O deputado Sargento Rodrigues (PDT), autor do requerimento para a audiência, fez críticas ao aumento nas contas da Copasa. “Não sabemos de onde vêm tantos reajustes, tantos impostos do Estado”, criticou. O parlamentou contou que, em 23 de março último, o jornal O Tempo publicou reportagem sobre esse reajuste, que seria de 10,18%. Curiosamente, em nova matéria, no dia 14 de abril, o mesmo veículo teria anunciado que o aumento seria, na realidade, de 13,9%.

Para Sargento Rodrigues, a justificatva apresentada então pela empresa seria baseada no aumento verificado nos custos operacionais, em especial na energia elétrica. “O consumidor fica entregue à própria sorte se não cobrarmos do governo. Estamos vendo algo absurdo, um aumento de quase 14% numa conta de água, quando imaginávamos que teríamos uma redução”, disse.

O deputado Elismar Prado (sem partido), presidente da comissão, lembrou que sempre denunciou a falta de estrutura da Arsae para acompanhar todos os processos do setor. “Estamos vivendo um momento de crise e os serviços essenciais comprometem muito o orçamento doméstico. Não podemos mais sacrificar a população”, considerou. Na mesma linha, Antônio Carlos Arantes (PSDB) também lamentou o aumento e disse que acompanha de perto a atuação da Arsae.

Já o deputado Durval Ângelo (PT) reforçou que, do total de 13,9% do reajuste proposto, 5,4% constituem a chamada revisão tarifária, de caráter excepcional, porque acontece a cada cinco anos, conforme números informados pelo representante da Copasa presente à audiência. O parlamentar relatou que a Copasa teria pedido à Arsae um reajuste ainda maior, que não foi acolhido pela agência. Durval Ângelo disse que o aumento médio deste ano nas tarifas de água no Brasil é de 19%, segundo informações do Conselho Monetário Nacional, o que significaria que a revisão de 13,9% ainda está abaixo da média nacional.

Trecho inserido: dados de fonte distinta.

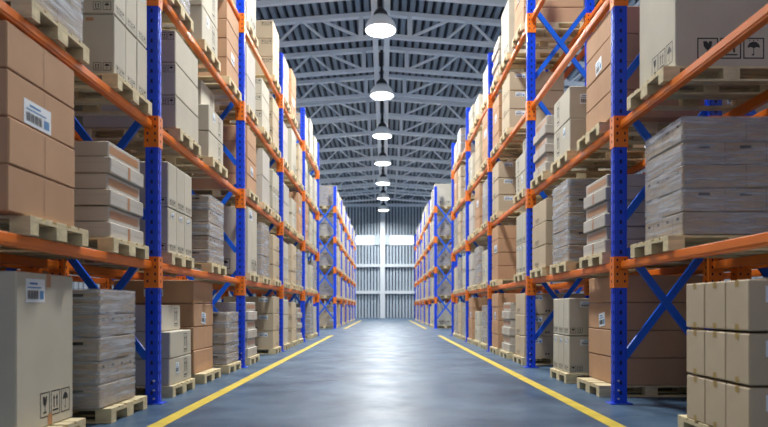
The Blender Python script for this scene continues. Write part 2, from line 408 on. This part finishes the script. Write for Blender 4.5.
for kz in range(4):
    z = zt - .05 - kz * .075
    for xx in (-.04, .04): b.poly([(xx - .009, -q_ - .0055, z), (xx + .009, -q_ - .0055, z), (xx + .009, -q_ - .0055, z + .026), (xx - .009, -q_ - .0055, z + .026)], 'slot_dark')
    for sx in (-1, 1):
        q = [(sx * (t + .0055), -.01, z), (sx * (t + .0055), .01, z), (sx * (t + .0055), .01, z + .026), (sx * (t + .0055), -.01, z + .026)]
        b.poly(q if sx > 0 else q[::-1], 'slot_dark')
conn_me = b.mesh('connector')
BL = PIT - 2 * hy - .024
b = MB(); b.cbox(-.033, .033, 0, BL, -.090, 0, 'orange_paint', .006)
for sx in (-1, 1): b.box(min(sx * .033, sx * .038), max(sx * .033, sx * .038), 0.01, BL - .01, -.066, -.026, 'orange_paint')
beam_me = b.mesh('beam')
def rack(side, n0, n1, offx, label, group, levels=4, bracemask=None):
    """offx: extra distance from the aisle, units"""
    xa = side * (((PI_ + PO) / 2 + offx) * U); xr = side * ((RC + offx) * U)
    root = link('pallet_rack', None, (xa, D0 + n0 * PIT, 0)); tag(root, label, 'pallet rack', group)
    ox, oy = root.location.x, root.location.y
    for n in range(n0, n1 + 1):
        y = D0 + n * PIT
        for x in (xa, xr):
            p = link('post', post_me, (x - ox, y - oy, 0), root)
            bp = link('base_plate', plate_me, (0, 0, 0), p)
            for zz in (.10, .19, .29):
                if n <= 1 and x == xa: link('bolt', sbolt_me, (-side * .03, -hy - .006, zz - .04), p)
            for L in range(levels): link('connector', conn_me, (0, 0, z_of(TOPS[L])), p)
        bx0, bx1 = min(xa, xr) + hw - .002, max(xa, xr) - hw + .002
        for L in range(-1, levels):
            t_ = (TOPS[L] + 12) if L >= 0 else -87
            if L < 0: continue
            zt, zb = z_of(t_), z_of(t_ - 108)
            for (pa, pb, yo) in (((bx0, zt), (bx1, zb), -.02), ((bx1, zt), (bx0, zb), .02)):
                m = MB(); m.bar((pa[0] - ox, y - oy + yo, pa[1]), (pb[0] - ox, y - oy + yo, pb[1]), .036, .075, 'brace_blue_lit')
                link('cross_brace', m.mesh('cross_brace'), (0, 0, 0), root)
        if n < n1:
            for x in (xa + side * (238 - 232.25) * U * 0.4, xr):
                for L in range(levels): link('beam', beam_me, (x - ox, y - oy + hy + .012, z_of(TOPS[L])), root)
    return root
rack(-1, -1, 4, 0, 'blue and orange pallet rack of stacked cartons along left of aisle', 'pallet racks')
rack(1, -1, 4, 0, 'blue and orange pallet rack of stacked cartons along right of aisle', 'pallet racks')
rack(-1, 6, 11, 0, 'far left blue and orange rack beyond the cross aisle', 'pallet racks')
rack(1, 6, 11, 0, 'far right blue and orange rack beyond the cross aisle', 'pallet racks')
BACK = 122
rack(-1, -1, 3, BACK, 'second rack standing back to back behind the left aisle rack', 'pallet racks')
rack(1, -1, 3, BACK, 'second rack standing back to back behind the right aisle rack', 'pallet racks')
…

Por fim, Durval Ângelo criticou o processo de convocação da população para discutir o tema por meio da internet, por não considerá-lo um dos mais democráticos. Seu colega de partido, Cristiano Silveira, reconheceu que o percentual de aumento é elevado, mas necessário, na sua opinião, já que representa uma contingência pela qual a empresa passa atualmente.